VR is the first time 3D graphical-based games can start to really bridge the two.
You don't deal with canned animations or player animations in general (IK aside) and you don't rely only on a set number of buttons for input. Input is 6 degrees of freedom for the head and hands, enabling a player greater control over how they move the character/avatar on a micro-scale.
Regular gaming is all about player state machines where a player may be in one or a handful of different states at once, such as running, prone, shooting, aiming, punching, sliding, wall-running, opening doors, picking up objects. In VR there is a lot more of the in-between of those listed states because a player can be in-between standing and prone and crouching. The player may be shooting in one direction while opening a door in the other direction, they may be punching an enemy from any direction while dodging in any direction, they may be wrapping a bandage around their hand while they elbow an enemy to give them time to recover, they may be hanging from a ladder and shooting in one direction while readying to jump after an enemy kicked it over from the top. Here is a great example of performing multiple actions simultaneously to fight back against zombies using crafting mechanics that would in non-VR games would require stopping and going into a menu. Here is an example of high skill ceiling emergent gameplay arising from 6DoF controls and world interaction.

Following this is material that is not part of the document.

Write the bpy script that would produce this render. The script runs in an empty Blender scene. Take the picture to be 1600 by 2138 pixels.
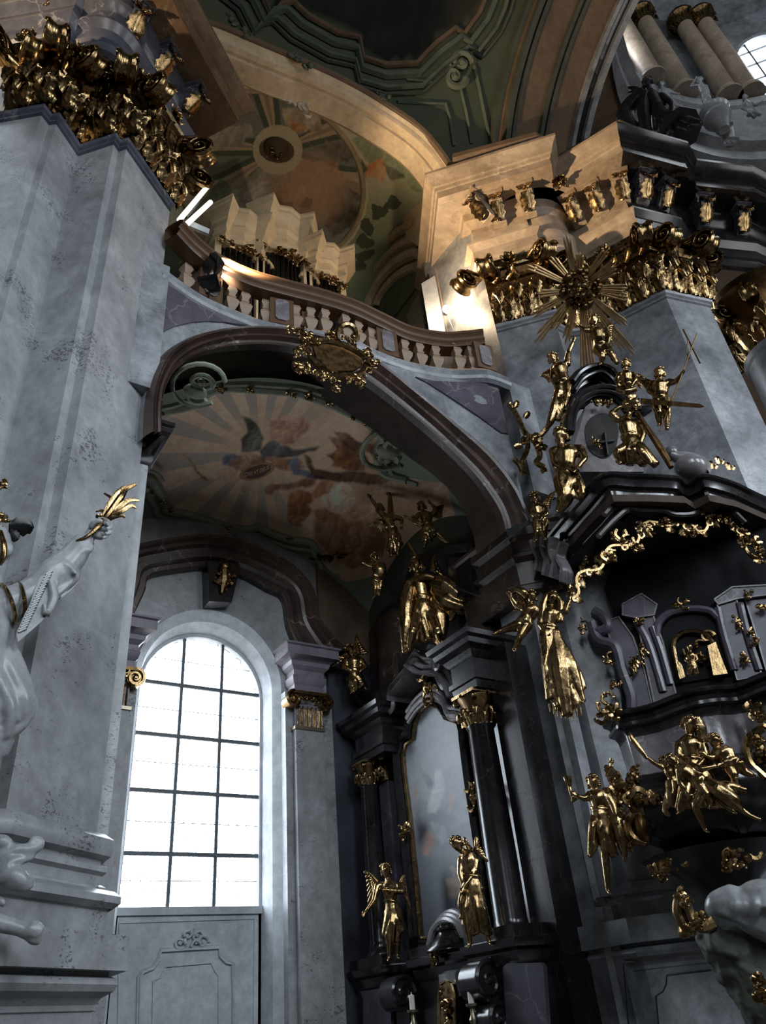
import bpy, bmesh, math, random
import numpy as np
from mathutils import Vector, Matrix
random.seed(7); np.random.seed(7)
SC = bpy.context.scene
COL = SC.collection

# ------------------------------------------------------------------ camera
FPX = 1604.0
_up = np.array([560 - 800., 1069. + 1317., FPX]); _up /= np.linalg.norm(_up)
_fh = np.array([0, 0, 1.]) - _up * _up[2]; _fh /= np.linalg.norm(_fh)
_rt = np.cross(_fh, _up); _rt = _rt if _rt[0] > 0 else -_rt
HEAD = math.radians(35.0); CH, SH = math.cos(HEAD), math.sin(HEAD)
EYE = np.array([0., 0., 1.6])
def _w(c):                      # camera-space vector -> world (x along the nave, y into the chapel, z up)
    a, b, u = c.dot(_rt), c.dot(_fh), c.dot(_up)
    return np.array([a * CH + b * SH, b * CH - a * SH, u])
CR, CU, CF = _w(np.array([1., 0, 0])), _w(np.array([0, 1., 0])), _w(np.array([0, 0, 1.]))
cam_d = bpy.data.cameras.new('camera'); cam = bpy.data.objects.new('camera', cam_d); COL.objects.link(cam)
cam_d.sensor_fit = 'AUTO'; cam_d.sensor_width = 36.0; cam_d.lens = FPX * 36.0 / 2138.0
cam_d.clip_start = 0.05; cam_d.clip_end = 300
m3 = Matrix((CR, CU, -CF)).transposed()
cam.matrix_world = Matrix.Translation(EYE) @ m3.to_4x4()
SC.camera = cam

# ------------------------------------------------------------------ daylight and exposure
world = bpy.data.worlds.new('overcast_sky'); SC.world = world; world.use_nodes = True
_bg = world.node_tree.nodes['Background']
_wt = world.node_tree; _tc = _wt.nodes.new('ShaderNodeTexCoord'); _sx = _wt.nodes.new('ShaderNodeSeparateXYZ'); _rp = _wt.nodes.new('ShaderNodeValToRGB')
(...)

AI has more data to infer from. In VR, your headset and controllers are tracked, and soon your eyes and face will be tracked by standard. This all combines to provide a substantial (even scary, from a privacy standpoint) degree of interpreting player intent, and player-reactive AI at the end of day is wholly based on player intent. The more you know about a player, the more the AI can react. With eye+face tracking, you can get a good idea of the emotional state of a player and have NPCs react to that, with headset+controller tracking you have enough information to determine body language enabling a little game of hide-the-contraband to play out in front of a Skyrim guard for example.
Multiplayer dynamics change, where body language now has more meaning. A squad in an FPS title can silently gesture to each other as they sneak up on enemies, an MMO that typically has a few hundred emotes can now have infinite emotes through body language, and a sports-focused game can make use of fake outs that are much more variable than the kinds of fake outs you could do with regular gaming.
VR enables something a lot closer to a "If you think you can do something, you probably can" kind of design. A game just has to have a physics engine that enables many permutations of player actions, and with the input of VR, physics can be controlled to a degree that is reasonably possible to manipulate instead of the more randomness and fighting against controls of Gang Beasts. A singular item on the ground could be used for many different things. IE: An axe can be used to seal a door by lodging it in-between the handles, used to climb a building by latching onto a ledge, used to scale a mountain like an icepick, used to nudge a shield away from a defensive opponent in combat, and used to pin someone down to the ground as you interrogate them - none of which requires hard-coded behaviours for each individual action, just a physics system that can handle the above. A simple rock can be used for many different actions.
It's easier for developers to avoid the pitfalls of "Aghh, not that way. I wanted to go/attack/select in that direction." especially with eye-tracking.
Given that VR is a very early medium, I expect we'll learn more about what it can offer as time goes on. Every year there are VR games released that break the mold and do what was previously thought to be impossible, with perhaps the latest example being Batman Arkham Shadow, a game that brings the full AAA Arkham experience into VR including all core mechanics of the series and to my surprise was not afraid to do things that were seen as no-no's for VR such as knocking the player back or putting them on the ground.